Most strikingly, Profit After Tax (PAT) for Sequent standalone witnessed a phenomenal surge of 93.7% YoY and 69.7% QoQ to INR 176 million. Management expects PAT growth to continue outpacing EBITDA growth, which is exactly what a market-watching analyst likes to hear from a fast-growing company. This indicates strong leverage on the P&L as the top-line grows and costs are managed.
The Viyash Merger: Synergies Taking Concrete Shape 🤝
The strategic merger with Viyash Life Sciences is not just progressing on paper; its foundational elements are visibly coming together, with early synergies already being realized.
- Regulatory Momentum: Crucial regulatory hurdles have been cleared, including approvals from the CCI and Stock Exchanges, with NCLT filings complete and a shareholders’ meeting slated for August 30, 2025. The merger is well on track for completion within the estimated 12-15 month timeline.
- Tangible Synergies:
- R&D: Teams are already integrated, collaborating on product portfolio discussions, development, and cost improvement initiatives. This is a critical synergy, impacting future product pipeline and cost efficiency.
- Procurement: Combined negotiations for common materials have commenced, suggesting immediate cost savings.
- Network Optimization: Identification of free manufacturing capacity for new products is underway. While regulatory processes for this take 12-24 months, it promises to be a significant source of synergies for long-term growth.
- Sales: Opportunities for Viyash to leverage Sequent’s API business with innovator companies are being explored.
Management’s candid comment that synergies are “better than anticipated” is a strong positive signal. This operational integration bodes well for the combined entity’s future profitability and market positioning.
Key Business Metrics & Future Growth Drivers 🚀
Beyond the financials, several operational aspects highlight Sequent’s growth trajectory:
- Regulatory Prowess: Viyash successfully navigated five regulatory inspections last quarter, including two US FDA audits and one Europe audit, all with positive outcomes (“EIR Issued” for US FDA). This regulatory strength is paramount, especially as the company eyes the high-value US market, where generics penetration in animal health is an emerging opportunity.
- Robust Product Pipeline: Viyash validated three products and filed nearly 12 products across various countries (Europe, US, Korea, Saudi). Five finished dose products were filed in the US. Combined, five API approvals (including one US product and three CEPs) and one finished dose product approval were received.

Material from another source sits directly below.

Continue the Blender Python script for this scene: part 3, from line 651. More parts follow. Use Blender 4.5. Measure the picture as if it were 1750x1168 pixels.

With around 20+ products in the R&D pipeline, and an expectation of 10-15 product developments and filings this year, future growth drivers are clearly in sight.
- CDMO Opportunity: Viyash has initiated Contract Development and Manufacturing Organization (CDMO) activities, working with top innovator companies. Building a dedicated team and expanding R&D space for this suggests a strategic pivot into a high-growth, high-margin segment, aiming for a strong presence in the next 12-18 months. This could be a significant value enhancer down the line.

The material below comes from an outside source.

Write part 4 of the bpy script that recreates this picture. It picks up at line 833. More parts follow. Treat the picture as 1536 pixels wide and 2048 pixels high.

Financial Health Check: Debt Under Control ✅
The company’s financial discipline also stands out. The combined Net Debt to EBITDA is around 0.6x, a significant reduction from less than 1x in the previous corresponding quarter. This strong balance sheet provides ample room for funding future growth and strategic initiatives. The evaluation of debt restructuring post-merger to reduce interest costs further highlights prudent financial management.
Investment Insight: What Does This Mean for Investors? 🤔
Sequent Scientific’s Q1 FY26 performance, buoyed by the Viyash merger, positions it as a compelling Fast Grower in the Indian market.

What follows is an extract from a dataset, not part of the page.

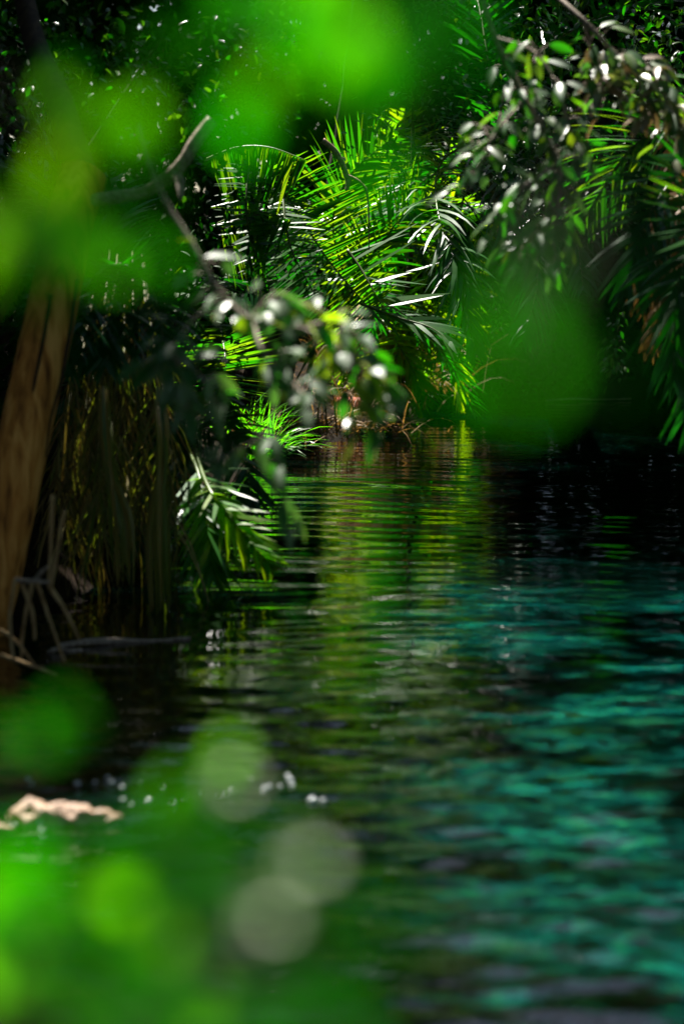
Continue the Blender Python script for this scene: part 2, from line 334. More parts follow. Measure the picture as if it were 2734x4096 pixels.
def palm_trunk(root, base, top, r=.14, seed=0):
    mb = MB(); base = np.array(base); top = np.array(top); mid = (base + top) / 2 + np.array((.05, .02, 0))
    tube(mb, [base, mid, top], r * 1.15, r * .9, 40, 14, .05, seed, prof=lambda q: 1 + .10 * (((q * 26) % 1) - .5))
    return mb.build('trunk', M['darkbark'], root)

# palm in the middle, sunlit
b0 = P(1050, 1700, 17.2); b0[2] = .3; t0 = P(1090, 1150, 16.8)
palm1 = thing('palm_tree', 'sunlit palm in the centre spreading feathery fronds over the far end of the bank', 'palm tree', b0)
palm_trunk(palm1, b0, t0, .16, 1)
HV = (-.15, -.5, .85)
F1 = [
 ([(1060, 640, 15.3), (1190, 850, 15.1), (1320, 1050, 15), (1500, 1260, 14.9)], .60, 62, dict(ang=84, flat=True, droop=.03, up=(0, -1, .1), v=.02, width=.022, jit=.06, lside=.7, nrm=GL, sides=(0, 1))),
 ([(1060, 640, 15.5), (1190, 850, 15.3), (1320, 1050, 15.2), (1500, 1260, 15.1)], .50, 56, dict(ang=86, flat=True, droop=.03, up=(0, -1, .1), v=.02, width=.022, jit=.06, nrm=(-.1, -.5, .8), sides=(1, 0))),
 ([(820, 640, 15.4), (950, 590, 15.2), (1080, 590, 15.1), (1220, 640, 15)], .62, 46, dict(ang=88, flat=True, droop=.1, up=(0, -1, .1), v=.0, width=.024, sides=(1, 0), jit=.07, nrm=(-.5, .7, .3))),
 ([(860, 900, 15.3), (960, 860, 15.1), (1060, 850, 15), (1160, 880, 14.9)], .50, 34, dict(ang=88, flat=True, droop=.1, up=(0, -1, .1), v=.0, width=.026, sides=(1, 0), jit=.07, nrm=(-.5, .7, .3))),
 ([(1000, 640, 15.2), (985, 780, 15), (1000, 950, 14.9), (1080, 1160, 14.8)], .22, 30, dict(ang=80, flat=True, droop=.02, up=(0, -1, .1), v=.0, width=.026, nrm=HV, jit=.12)),
 ([(1130, 760, 15.2), (1140, 880, 15), (1170, 1010, 14.9), (1260, 1180, 14.8)], .26, 30, dict(ang=75, flat=True, droop=.02, up=(0, -1, .1), v=.0, width=.022, nrm=HV, jit=.1)),
 ([(1390, 1000, 14.8), (1440, 1070, 14.7), (1480, 1140, 14.6), (1530, 1230, 14.5)], .42, 9, dict(ang=72, flat=True, droop=.02, up=(0, -1, .1), v=.0, width=.034, nrm=HV, jit=.14, sides=(0, 1), prof=lambda q: 1)),
 ([(1440, 1215, 14.8), (1590, 1270, 14.7), (1720, 1310, 14.6), (1800, 1370, 14.5)], .30, 12, dict(ang=22, droop=.25, up=(0, -.6, .8), v=.0, nrm=HV, width=.03)),
 ([(1400, 1180, 15.6), (1330, 900, 15.6), (1400, 700, 15.6), (1560, 560, 15.5)], .42, 44, dict(ang=55, droop=.2, up=(0, -1, .2))),
 ([(1400, 1200, 15.4), (1500, 1000, 15.4), (1640, 840, 15.4), (1760, 800, 15.3)], .40, 44, dict(ang=50, droop=.3, up=(0, -1, .2))),
 ([(1300, 1180, 16), (1150, 1120, 16), (1000, 1150, 15.8), (860, 1260, 15.5)], .36, 36, dict(ang=50, droop=.4, up=(0, -1, .2))),
]
for i, (q, L, n, kw) in enumerate(F1): add_frond(palm1, pp(q), L, n, 'palm_dark' if i in (10,) else 'palm', seed=i, **kw)
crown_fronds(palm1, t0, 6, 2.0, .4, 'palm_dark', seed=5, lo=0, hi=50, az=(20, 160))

# the far palm low over the bank, sunlit at its foot
b0 = P(1480, 1640, 20.0); b0[2] = .25; t0 = P(1540, 1150, 20)
palm2 = thing('palm_tree', 'low bushy palm with sunlit yellow-green fronds crossing over brown thatch at the waterline', 'palm tree', b0)
palm_trunk(palm2, b0, t0, .2, 2)
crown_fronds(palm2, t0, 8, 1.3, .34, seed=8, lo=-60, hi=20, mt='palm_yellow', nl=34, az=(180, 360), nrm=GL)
for i, q in enumerate([
 [(1540, 1180, 19.6), (1640, 1200, 19.2), (1740, 1310, 19), (1810, 1520, 18.8)],
 [(1480, 1200, 19.6), (1560, 1330, 19), (1650, 1480, 18.8), (1690, 1600, 18.7)],
 [(1700, 1230, 19.6), (1620, 1350, 19.2), (1560, 1480, 19), (1500, 1620, 18.9)],
 [(1750, 1240, 19.6), (1790, 1330, 19.4), (1800, 1420, 19.2), (1790, 1510, 19.1)]]):
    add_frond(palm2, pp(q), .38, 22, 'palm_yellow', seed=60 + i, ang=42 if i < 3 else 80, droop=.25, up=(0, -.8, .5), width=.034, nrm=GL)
for i, (x1, y1, x2, y2) in enumerate([(1440, 1000, 1360, 1300), (1500, 950, 1420, 1420), (1560, 1000, 1500, 1480), (1640, 980, 1590, 1520), (1680, 950, 1700, 1460), (1720, 1000, 1800, 1400), (1760, 950, 1890, 1300),
                                     (1540, 800, 1400, 700), (1620, 780, 1620, 450), (1700, 800, 1850, 650), (1500, 850, 1330, 900), (1740, 850, 1930, 950)]):
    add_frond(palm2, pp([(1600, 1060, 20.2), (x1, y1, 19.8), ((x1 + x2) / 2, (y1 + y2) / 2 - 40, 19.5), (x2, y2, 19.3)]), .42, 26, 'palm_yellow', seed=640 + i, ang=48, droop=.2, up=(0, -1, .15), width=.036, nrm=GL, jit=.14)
for i in range(12):
    x = rnd.uniform(1400, 1680); y = rnd.uniform(1180, 1400); dx = rnd.uniform(-120, 120)
    add_frond(palm2, pp([(x, y, 19.7), (x + dx * .6, y + 90, 19.4), (x + dx, y + rnd.uniform(180, 260), 19.2)]), .28, 24, 'dead', 'dead_frond', seed=70 + i, ang=28, droop=1.2, width=.018)

# leaning palm leaf and straight pendant frond between the palms
b0 = P(2120, 1500, 23.6); b0[2] = .2; t0 = P(1980, 560, 17)
palm3 = thing('palm_tree', 'shaded palm right of centre with drooping dark fronds above the black water', 'palm tree', b0)
palm_trunk(palm3, b0, t0, .14, 3)
for i, q in enumerate([
 [(1930, 560, 16.5), (1770, 640, 14.5), (1750, 850, 13.2), (1880, 1170, 12.8)],
 [(1960, 560, 16.5), (1900, 520, 15), (1990, 700, 14), (2060, 1000, 13.6)],
 [(1980, 560, 16.5), (2150, 620, 15.5), (2280, 850, 15), (2330, 1150, 14.6)],
 [(1960, 580, 16.8), (1850, 800, 16), (1830, 1100, 15.6), (1900, 1400, 15.4)],
 [(2000, 580, 16.8), (2120, 800, 16.4), (2150, 1100, 16), (2090, 1350, 15.8)]]):
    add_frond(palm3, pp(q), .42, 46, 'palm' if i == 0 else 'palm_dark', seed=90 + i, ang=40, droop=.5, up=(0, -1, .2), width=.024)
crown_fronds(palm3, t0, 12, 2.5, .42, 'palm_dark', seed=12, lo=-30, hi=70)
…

- Strong Execution: Management is delivering on its targets – API business revival, broad-based formulation growth, and significant margin expansion are all testament to effective operational strategies. The aggressive expansion of the India field force and targeted double-digit growth is a forward-looking move.
- Future Earnings Visibility: The progress on merger synergies, robust R&D pipeline, successful regulatory outcomes, and the budding CDMO business provide multiple avenues for future revenue and earnings growth. The expectation of PAT growth outpacing EBITDA growth indicates strong operational leverage.
- Favourable Sectoral Tailwinds: While not explicitly tied to India’s broader market indices (Nifty/Sensex), the domestic-growth theme is preferred by FPIs (before recent outflows) and analysts. Animal health is a resilient sector, and Sequent’s focus on both domestic and emerging markets, coupled with strong regulatory compliance, insulates it somewhat from global uncertainties affecting export-linked sectors like IT.
- Valuation & Earnings Visibility: The strong earnings visibility, coupled with healthy cash flow generation and a strengthening balance sheet (low debt), makes Sequent an interesting stock-picking candidate in line with current investment insights favoring domestic growth themes.
The management’s enthusiasm, supported by concrete numbers and clear strategic moves, appears well-founded.
Conclusion: Gearing Up for a Strong FY26 💡
Sequent Scientific Limited has kicked off FY26 on a high note. The impressive double-digit revenue growth, significant margin expansion, and a phenomenal surge in PAT underscore a company that is not just growing, but growing profitably and efficiently. The Viyash merger, far from being a distraction, is already unlocking tangible synergies, setting the stage for a stronger combined entity.
With a robust product pipeline, a focus on high-growth segments like companion animal health and CDMO, and a disciplined approach to financial management, Sequent appears well-equipped to sustain its momentum. Investors should watch closely as the company leverages its combined strengths, targeting ambitious margin goals and capitalizing on a resilient animal health market.